Projection Dep’t

Of course, I wouldn’t expect a sense of irony among people devoid of ordinary decency and intellectual honesty. But it does seem strange to observe the colossal message discipline with which the rightwingnutosophere is attacking the Journolist list-serv project for … attempt to create some message discpline.

Author: Mark Kleiman

Professor of Public Policy at the NYU Marron Institute for Urban Management and editor of the Journal of Drug Policy Analysis. Teaches about the methods of policy analysis about drug abuse control and crime control policy, working out the implications of two principles: that swift and certain sanctions don't have to be severe to be effective, and that well-designed threats usually don't have to be carried out. Books: Drugs and Drug Policy: What Everyone Needs to Know (with Jonathan Caulkins and Angela Hawken) When Brute Force Fails: How to Have Less Crime and Less Punishment (Princeton, 2009; named one of the "books of the year" by The Economist Against Excess: Drug Policy for Results (Basic, 1993) Marijuana: Costs of Abuse, Costs of Control (Greenwood, 1989) UCLA Homepage Curriculum Vitae Contact:

5 thoughts on “Projection Dep’t”

  1. It must be at least five years ago, I recall a rightwing journalist smirking at how journalists on the right get away with railing against the left for doing exactly what they do. He said something to the effect of, "We've got a nice little racket going here…" He certainly seened aware of the irony.

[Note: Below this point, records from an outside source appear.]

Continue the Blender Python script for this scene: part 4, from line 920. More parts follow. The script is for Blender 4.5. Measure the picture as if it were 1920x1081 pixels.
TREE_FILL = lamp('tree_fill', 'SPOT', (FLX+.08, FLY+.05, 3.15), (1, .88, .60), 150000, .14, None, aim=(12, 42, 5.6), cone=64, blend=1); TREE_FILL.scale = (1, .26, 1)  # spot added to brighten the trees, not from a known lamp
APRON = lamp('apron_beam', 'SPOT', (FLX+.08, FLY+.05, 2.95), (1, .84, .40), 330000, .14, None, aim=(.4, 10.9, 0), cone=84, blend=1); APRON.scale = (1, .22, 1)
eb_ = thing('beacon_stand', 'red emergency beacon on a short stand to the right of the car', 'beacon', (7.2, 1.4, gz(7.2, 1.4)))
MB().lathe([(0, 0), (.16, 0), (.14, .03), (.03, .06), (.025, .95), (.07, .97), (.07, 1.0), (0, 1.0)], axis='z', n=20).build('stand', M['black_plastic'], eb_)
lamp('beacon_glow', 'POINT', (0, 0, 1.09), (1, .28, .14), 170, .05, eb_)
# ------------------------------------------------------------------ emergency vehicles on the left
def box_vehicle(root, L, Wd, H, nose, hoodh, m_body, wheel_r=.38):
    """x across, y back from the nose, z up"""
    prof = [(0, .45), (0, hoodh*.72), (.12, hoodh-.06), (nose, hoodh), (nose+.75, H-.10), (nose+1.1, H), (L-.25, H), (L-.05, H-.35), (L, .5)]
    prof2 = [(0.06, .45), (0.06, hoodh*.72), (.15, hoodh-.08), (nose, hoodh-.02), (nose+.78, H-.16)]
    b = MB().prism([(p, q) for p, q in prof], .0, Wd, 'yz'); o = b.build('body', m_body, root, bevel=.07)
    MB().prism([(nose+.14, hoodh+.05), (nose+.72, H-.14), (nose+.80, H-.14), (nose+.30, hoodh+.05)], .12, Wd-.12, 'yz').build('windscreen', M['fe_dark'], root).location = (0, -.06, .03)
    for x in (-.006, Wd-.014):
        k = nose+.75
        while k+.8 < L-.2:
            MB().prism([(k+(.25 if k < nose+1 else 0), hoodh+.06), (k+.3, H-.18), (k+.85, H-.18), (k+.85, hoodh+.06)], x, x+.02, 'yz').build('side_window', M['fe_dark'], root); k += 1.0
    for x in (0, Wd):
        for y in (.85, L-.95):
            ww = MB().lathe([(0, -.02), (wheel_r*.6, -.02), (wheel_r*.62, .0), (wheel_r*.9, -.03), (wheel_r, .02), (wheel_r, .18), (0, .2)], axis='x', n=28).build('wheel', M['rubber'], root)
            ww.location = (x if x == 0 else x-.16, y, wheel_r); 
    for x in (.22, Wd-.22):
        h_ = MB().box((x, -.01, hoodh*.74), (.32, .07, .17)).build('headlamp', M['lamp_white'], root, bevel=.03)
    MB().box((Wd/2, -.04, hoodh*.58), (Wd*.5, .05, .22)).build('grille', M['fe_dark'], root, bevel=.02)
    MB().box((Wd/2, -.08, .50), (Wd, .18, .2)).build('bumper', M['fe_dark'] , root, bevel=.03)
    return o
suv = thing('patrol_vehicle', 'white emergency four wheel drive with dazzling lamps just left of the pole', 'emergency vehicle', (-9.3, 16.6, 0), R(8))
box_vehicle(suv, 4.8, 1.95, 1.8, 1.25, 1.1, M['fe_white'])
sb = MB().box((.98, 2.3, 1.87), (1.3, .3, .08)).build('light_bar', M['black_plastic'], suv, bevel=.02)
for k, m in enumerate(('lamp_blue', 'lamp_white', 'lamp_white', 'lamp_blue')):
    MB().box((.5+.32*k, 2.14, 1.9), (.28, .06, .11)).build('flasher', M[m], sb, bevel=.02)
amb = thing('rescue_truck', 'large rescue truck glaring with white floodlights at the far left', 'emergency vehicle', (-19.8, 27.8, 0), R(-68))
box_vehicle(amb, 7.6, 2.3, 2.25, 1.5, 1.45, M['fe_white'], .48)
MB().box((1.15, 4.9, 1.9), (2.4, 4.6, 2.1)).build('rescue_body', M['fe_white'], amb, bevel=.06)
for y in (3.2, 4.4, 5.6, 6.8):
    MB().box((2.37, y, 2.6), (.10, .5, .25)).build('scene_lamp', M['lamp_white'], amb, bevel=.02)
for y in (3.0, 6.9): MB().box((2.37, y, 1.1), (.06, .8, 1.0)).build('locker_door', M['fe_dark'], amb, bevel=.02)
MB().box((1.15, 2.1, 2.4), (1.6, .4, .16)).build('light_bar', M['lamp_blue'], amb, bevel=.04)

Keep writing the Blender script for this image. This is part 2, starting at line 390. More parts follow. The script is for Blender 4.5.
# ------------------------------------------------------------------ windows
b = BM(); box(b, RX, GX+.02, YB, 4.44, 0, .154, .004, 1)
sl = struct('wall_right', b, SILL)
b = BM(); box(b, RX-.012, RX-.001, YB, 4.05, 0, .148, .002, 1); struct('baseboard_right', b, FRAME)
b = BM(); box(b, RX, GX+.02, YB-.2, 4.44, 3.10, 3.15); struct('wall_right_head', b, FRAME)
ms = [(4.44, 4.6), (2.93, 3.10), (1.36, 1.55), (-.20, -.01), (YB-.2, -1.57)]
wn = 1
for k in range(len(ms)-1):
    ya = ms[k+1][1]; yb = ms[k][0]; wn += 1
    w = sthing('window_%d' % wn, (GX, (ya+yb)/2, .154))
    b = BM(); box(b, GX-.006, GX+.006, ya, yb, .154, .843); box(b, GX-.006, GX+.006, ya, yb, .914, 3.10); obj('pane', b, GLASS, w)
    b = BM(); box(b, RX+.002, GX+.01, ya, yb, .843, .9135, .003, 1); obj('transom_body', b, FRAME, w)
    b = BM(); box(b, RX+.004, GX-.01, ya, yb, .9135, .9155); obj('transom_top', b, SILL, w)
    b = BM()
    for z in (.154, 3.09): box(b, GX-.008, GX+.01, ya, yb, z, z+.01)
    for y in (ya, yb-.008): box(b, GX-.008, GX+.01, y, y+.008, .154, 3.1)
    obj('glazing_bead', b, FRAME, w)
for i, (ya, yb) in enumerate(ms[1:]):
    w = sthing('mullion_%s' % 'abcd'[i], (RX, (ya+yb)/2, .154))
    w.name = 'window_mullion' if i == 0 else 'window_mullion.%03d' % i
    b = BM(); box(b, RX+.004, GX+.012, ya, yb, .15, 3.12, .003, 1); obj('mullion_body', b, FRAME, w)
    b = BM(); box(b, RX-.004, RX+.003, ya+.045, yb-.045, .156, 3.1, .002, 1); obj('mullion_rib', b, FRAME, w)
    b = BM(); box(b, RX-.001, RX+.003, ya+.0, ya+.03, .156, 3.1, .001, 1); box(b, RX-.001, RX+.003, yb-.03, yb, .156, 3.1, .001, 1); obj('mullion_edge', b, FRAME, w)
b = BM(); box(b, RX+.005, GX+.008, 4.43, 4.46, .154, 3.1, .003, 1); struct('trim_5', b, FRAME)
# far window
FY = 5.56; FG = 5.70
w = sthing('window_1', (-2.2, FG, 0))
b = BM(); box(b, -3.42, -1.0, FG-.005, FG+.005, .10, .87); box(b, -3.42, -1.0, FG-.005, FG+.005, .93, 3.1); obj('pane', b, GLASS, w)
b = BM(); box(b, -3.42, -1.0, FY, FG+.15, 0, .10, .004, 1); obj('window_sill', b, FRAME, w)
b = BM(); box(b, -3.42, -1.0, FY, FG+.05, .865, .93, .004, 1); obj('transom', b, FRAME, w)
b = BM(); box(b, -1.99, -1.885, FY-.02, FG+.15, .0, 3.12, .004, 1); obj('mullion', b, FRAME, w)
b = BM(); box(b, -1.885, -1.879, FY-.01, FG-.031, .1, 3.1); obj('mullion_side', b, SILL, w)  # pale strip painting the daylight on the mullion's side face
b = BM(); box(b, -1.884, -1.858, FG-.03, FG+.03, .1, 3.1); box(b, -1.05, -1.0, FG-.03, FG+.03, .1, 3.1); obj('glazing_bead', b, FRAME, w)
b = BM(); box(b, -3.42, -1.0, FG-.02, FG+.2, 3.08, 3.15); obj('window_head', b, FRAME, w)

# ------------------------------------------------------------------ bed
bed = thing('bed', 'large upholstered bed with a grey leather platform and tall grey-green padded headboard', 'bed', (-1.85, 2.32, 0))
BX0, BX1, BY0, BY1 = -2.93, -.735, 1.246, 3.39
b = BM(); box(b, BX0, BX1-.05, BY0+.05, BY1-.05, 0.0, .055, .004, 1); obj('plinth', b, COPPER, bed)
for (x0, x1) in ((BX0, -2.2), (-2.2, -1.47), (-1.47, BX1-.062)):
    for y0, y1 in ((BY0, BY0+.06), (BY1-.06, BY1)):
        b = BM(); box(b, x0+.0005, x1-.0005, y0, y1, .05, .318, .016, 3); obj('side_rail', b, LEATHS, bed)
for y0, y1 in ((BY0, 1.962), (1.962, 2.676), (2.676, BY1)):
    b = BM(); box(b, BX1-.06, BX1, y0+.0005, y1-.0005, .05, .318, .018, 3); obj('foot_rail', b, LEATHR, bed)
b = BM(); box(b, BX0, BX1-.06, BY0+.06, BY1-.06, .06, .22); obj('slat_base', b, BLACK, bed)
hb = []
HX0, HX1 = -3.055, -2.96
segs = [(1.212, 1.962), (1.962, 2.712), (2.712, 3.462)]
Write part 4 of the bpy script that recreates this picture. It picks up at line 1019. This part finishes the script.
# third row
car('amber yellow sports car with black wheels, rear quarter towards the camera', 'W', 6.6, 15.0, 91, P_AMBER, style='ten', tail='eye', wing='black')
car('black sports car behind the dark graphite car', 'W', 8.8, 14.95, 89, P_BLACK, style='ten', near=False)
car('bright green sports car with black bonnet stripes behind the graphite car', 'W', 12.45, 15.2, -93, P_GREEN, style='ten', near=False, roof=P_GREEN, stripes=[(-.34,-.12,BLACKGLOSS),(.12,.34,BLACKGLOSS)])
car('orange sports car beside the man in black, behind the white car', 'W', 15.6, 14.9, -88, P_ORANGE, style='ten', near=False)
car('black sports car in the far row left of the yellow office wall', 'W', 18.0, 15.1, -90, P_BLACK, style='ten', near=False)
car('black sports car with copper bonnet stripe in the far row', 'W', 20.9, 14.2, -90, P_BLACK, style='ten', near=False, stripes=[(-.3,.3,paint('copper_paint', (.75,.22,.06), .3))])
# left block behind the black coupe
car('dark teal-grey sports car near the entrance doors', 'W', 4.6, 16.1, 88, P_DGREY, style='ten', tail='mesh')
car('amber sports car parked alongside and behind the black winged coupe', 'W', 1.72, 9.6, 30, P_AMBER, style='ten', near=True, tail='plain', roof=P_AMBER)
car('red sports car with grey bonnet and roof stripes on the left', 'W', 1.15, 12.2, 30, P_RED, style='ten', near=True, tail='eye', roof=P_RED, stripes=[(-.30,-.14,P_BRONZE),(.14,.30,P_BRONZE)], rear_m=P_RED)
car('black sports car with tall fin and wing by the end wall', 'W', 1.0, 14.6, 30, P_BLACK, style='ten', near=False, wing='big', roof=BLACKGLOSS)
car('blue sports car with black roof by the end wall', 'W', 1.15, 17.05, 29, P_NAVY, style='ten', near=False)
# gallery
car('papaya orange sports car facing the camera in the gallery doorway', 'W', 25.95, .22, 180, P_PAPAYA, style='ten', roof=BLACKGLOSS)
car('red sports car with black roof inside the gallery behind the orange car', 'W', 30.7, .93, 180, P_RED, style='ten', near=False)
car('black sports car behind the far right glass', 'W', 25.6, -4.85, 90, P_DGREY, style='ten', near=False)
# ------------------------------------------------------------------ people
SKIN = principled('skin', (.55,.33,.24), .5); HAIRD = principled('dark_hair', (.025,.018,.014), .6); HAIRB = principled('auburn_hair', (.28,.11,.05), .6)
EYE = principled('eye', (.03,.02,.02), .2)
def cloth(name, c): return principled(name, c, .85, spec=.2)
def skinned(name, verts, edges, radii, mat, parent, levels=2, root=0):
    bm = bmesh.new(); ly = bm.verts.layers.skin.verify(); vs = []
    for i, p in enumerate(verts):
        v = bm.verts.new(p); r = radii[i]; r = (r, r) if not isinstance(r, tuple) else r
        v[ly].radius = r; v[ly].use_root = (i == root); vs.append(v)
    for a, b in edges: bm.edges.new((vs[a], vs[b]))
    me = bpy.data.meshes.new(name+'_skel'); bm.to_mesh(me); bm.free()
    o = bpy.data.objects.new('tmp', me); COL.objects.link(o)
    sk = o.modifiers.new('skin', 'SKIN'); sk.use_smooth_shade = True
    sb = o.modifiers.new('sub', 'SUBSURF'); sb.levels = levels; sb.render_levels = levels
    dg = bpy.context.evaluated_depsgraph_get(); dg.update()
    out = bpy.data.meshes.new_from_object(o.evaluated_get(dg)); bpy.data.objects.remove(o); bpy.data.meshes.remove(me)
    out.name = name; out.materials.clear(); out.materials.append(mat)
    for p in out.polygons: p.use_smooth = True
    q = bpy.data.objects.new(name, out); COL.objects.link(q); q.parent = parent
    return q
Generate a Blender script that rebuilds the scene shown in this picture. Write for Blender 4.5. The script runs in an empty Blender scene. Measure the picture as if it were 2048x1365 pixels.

    I can't recall the person, source or exact context and it's diving me NUTS. Can anyone else recall this as it was pretty widely reported. Google avails me naught.

  2. Right-wing journalists need some kind of affirmative action to make up for the liberal bias of the facts…

  3. If facts were liberal-biased, left-wing journalists wouldn't have needed the Journolist newsgroup so they could collude on how to twist them.

  4. mark,

    consider three premises:

    1) whatever virtues you may have as a generalist pundit, your comparative advantage in improving American government society is in drug/crime policy and this is a crucially important problem, both because of mass incarceration and because crime remains high (relative to 1960, if not to 1990)

    2) policy reforms are more likely to be enacted when they have bipartisan buy-in, especially when something can be uncharitably framed as "weakness" which requires a "Nixon goes to China" approach to discredit such demagoguery

    3) things like characterizing the right as "people devoid of ordinary decency and intellectual integrity" can't exactly help make you an appealing figure to the right. (i'm putting aside the issue of whether such statements are justified or accurate, to focus on their practical impact on your political palatability).

    if we accept all three premises, this implies the lemma that creating a long record of inflammatory statements makes it, on the margin, less likely that we'll get your policy proposals enacted than if you were more tactful about orthogonal issues.

    do you ever worry about the conflict? certainly it seems very unlikely that you'd pass "vetting" were you ever to take a leave to go back to government, but it's possible that even a more indirect role of "intellectual architect of the president's new policy" could make you an inflammatory figure. do you acknowledge it but take a stance of, look i'm not a politician walking on eggshells to avoid offending people and focus-group testing everything i say — or more strongly, "here i stand, i can do no other"? or is it that you disagree with the premise, for instance because you think the personality of policy entrepreneurs has at most only a trivial impact on their political success? i think any of these answers would be fair, i'm just wondering how you think about it.

    this is meant as a friendly and honest question and i ask it precisely because i like you personally and i'm a fan of your drug policy proposals, but when i read stuff like "devoid of ordinary decency" i worry that your belligerent stance on unrelated issues will make it less likely that we'll get to benefit from seeing your drug/crime proposals enacted into policy.